ATÉ 2006, a concessão de áreas públicas a entidades privadas era feita mediante pagamento mensal ou anual à Prefeitura Municipal. Esse aluguel, no caso dos clubes, chegava a 2,5% do valor venal dos imóveis. Mas Kassab, pressionado pelos clubes de Futebol da cidade e por partidos de sua base parlamentar governista na Câmara Municipal, substituiu a cobrança por contrapartidas sociais - que nunca foram prestadas. A manobra levou o Ministério Público Estadual (MPE) a entrar com uma ação contra o prefeito Kassab, em 2011, por dano ao patrimônio público, ao ter deixado de cobrar as dívidas. Para o promotor José Carlos de Freitas, Kassab encaminhou o projeto - que dispensa as contrapartidas sociais e menciona apenas "contrapartidas ambientais ou de sustentabilidade" - para se livrar da condenação, eliminando os débitos que ele deveria ter executado.



OS prejuízos para o Município de São Paulo não são pequenos. Só a Portuguesa de Desportos deve cerca de R$ 13 milhões, segundo o promotor. Além disso, ao regularizar as áreas usadas pelo Palmeiras e pelo São Paulo Futebol Clube na Barra Funda (Região Oeste da Capital paulista), dando-lhes mais 70 anos de concessão, Kassab inviabiliza o uso do terreno para a expansão da área verde daquela Região, previsto pela própria Prefeitura como compensação pelo projeto de adensamento populacional da Operação Urbana Água Branca. O Corinthians, por sua vez, seria beneficiado também porque construiu um estacionamento em local público.

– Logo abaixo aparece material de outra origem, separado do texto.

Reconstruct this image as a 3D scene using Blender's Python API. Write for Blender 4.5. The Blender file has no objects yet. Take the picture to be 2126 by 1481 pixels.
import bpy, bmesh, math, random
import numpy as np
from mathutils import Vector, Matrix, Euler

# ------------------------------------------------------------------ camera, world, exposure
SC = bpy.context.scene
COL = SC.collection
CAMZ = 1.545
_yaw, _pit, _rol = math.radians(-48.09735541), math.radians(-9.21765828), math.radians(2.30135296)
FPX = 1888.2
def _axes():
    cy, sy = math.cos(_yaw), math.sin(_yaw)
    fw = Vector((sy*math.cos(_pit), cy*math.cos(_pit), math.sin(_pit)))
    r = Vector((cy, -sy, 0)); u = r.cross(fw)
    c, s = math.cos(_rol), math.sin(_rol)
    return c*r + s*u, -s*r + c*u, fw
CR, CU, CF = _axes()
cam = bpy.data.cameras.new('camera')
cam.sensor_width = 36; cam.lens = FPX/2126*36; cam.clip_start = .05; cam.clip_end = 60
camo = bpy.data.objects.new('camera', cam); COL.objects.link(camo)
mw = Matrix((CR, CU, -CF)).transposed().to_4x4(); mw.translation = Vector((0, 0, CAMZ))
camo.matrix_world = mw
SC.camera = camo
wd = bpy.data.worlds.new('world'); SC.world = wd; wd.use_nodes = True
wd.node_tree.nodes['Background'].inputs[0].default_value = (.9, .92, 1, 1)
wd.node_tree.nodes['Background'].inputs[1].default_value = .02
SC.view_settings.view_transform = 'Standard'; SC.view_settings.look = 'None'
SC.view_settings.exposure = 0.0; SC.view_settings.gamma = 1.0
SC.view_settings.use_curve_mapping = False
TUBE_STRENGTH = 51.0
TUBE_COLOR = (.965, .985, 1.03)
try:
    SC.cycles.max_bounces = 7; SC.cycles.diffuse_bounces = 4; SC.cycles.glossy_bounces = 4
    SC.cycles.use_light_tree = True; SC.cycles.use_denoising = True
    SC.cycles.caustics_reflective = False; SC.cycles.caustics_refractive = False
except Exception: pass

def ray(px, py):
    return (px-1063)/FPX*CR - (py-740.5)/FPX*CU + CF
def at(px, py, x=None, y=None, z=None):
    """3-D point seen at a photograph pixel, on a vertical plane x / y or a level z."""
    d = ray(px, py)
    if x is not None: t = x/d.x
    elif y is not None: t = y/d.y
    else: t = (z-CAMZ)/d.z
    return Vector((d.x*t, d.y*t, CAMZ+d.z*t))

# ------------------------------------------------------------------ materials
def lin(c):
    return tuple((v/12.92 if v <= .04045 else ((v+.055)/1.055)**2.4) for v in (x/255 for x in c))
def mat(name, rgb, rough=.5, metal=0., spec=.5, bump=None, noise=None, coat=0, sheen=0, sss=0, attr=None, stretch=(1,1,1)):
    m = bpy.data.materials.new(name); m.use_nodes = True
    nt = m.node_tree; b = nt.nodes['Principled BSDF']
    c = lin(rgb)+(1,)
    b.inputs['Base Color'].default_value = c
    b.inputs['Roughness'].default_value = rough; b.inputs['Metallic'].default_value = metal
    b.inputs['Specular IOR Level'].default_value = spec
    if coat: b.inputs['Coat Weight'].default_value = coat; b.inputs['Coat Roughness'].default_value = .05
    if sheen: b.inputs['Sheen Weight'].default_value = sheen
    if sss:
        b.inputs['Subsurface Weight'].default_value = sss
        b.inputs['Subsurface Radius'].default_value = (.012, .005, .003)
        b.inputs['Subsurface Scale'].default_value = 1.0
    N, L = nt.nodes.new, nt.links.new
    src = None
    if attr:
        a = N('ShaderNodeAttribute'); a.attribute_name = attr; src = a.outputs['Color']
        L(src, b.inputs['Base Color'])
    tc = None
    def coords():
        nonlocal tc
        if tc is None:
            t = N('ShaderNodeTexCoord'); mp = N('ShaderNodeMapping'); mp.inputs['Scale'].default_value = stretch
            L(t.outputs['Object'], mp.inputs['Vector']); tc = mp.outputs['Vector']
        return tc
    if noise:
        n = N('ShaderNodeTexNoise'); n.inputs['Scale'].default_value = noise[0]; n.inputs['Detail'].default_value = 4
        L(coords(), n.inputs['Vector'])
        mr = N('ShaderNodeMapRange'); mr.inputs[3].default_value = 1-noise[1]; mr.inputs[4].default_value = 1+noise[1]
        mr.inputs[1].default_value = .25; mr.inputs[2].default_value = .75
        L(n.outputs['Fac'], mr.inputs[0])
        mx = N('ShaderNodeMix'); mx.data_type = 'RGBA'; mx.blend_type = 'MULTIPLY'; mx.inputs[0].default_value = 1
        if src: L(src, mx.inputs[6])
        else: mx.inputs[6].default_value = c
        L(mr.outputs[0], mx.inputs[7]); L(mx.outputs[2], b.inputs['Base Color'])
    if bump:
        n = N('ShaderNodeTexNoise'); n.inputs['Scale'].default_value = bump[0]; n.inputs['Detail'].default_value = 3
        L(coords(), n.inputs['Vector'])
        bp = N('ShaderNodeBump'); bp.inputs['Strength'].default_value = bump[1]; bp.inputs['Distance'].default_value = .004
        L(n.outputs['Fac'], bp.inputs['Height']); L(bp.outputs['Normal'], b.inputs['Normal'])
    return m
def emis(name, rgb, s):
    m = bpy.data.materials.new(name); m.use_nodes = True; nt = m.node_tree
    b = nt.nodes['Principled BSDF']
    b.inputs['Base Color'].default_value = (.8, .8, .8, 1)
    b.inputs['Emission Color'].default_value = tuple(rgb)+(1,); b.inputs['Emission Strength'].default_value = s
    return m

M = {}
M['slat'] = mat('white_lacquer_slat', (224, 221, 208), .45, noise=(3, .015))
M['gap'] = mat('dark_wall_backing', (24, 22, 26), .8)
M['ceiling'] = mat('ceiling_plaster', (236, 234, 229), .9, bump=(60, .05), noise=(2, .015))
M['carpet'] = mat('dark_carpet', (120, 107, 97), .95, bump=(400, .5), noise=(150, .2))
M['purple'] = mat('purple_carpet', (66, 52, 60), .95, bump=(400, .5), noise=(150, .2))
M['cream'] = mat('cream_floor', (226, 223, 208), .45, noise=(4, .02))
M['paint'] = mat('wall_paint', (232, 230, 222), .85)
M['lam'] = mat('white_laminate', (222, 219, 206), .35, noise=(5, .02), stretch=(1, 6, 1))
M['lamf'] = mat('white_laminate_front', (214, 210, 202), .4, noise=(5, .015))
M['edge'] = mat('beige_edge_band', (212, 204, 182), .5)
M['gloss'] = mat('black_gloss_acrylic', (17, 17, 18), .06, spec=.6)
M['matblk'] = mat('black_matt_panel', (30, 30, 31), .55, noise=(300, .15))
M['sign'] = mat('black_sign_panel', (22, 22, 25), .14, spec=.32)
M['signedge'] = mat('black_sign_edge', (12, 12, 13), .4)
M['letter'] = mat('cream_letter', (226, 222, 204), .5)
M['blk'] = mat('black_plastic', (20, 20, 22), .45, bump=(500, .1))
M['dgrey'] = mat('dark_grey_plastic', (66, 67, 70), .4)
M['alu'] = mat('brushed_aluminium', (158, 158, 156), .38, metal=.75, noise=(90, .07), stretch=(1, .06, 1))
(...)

GRAÇAS à confusão entre interesses públicos e privados que cerca a relação entre o futebol e o Estado, não é incomum que os clubes se julguem merecedores de benesses diversas à custa do erário. Não faz muito tempo, João Havelange, ex-presidente da Federação Internacional de Futebol (Fifa) durante 24 anos, declarou que o governo não deveria mais "cobrar imposto disso ou daquilo" dos clubes. Tal renúncia fiscal, afirmou Havelange, seria "um oceano para o clube, mas uma gota d'água para a nação". Talvez movidos por esse espírito, os governos no Brasil sempre se inclinam a socorrer essas entidades esportivas privadas, que gastam fortunas com boleiros e seus treinadores, mas ignoram o recolhimento do que é devido ao Instituto Nacional de Seguridade Social (INSS), a Receita Federal (RF) e ao Fundo de Garantia por Tempo de Serviço (FGTS). Provavelmente foi com essa expectativa que dirigentes de Corinthians, São Paulo Futebol Clube e Palmeiras expressaram seu apoio ao prefeito eleito de São Paulo, Fernando Haddad (PT-SP). Em troca, como noticiou a reportagem do Jornal O Estado de S. Paulo em 24 de Outubro último, esperam que a presidente da República, Dilma Wana Rousseff (PT-RS) edite medida provisória que anistie suas dívidas de tributos federais.



AQUI não se questiona a importância do futebol na vida de milhões de brasileiros, razão pela qual os maiores clubes do Brasil devem mesmo ser considerados uma espécie de patrimônio. Mas eles são entidades de direito privado e nada autoriza transformá-los em instituições acima da lei, cujas contas e dívidas sejam pagas com o dinheiro do contribuinte, goste ou não de esporte.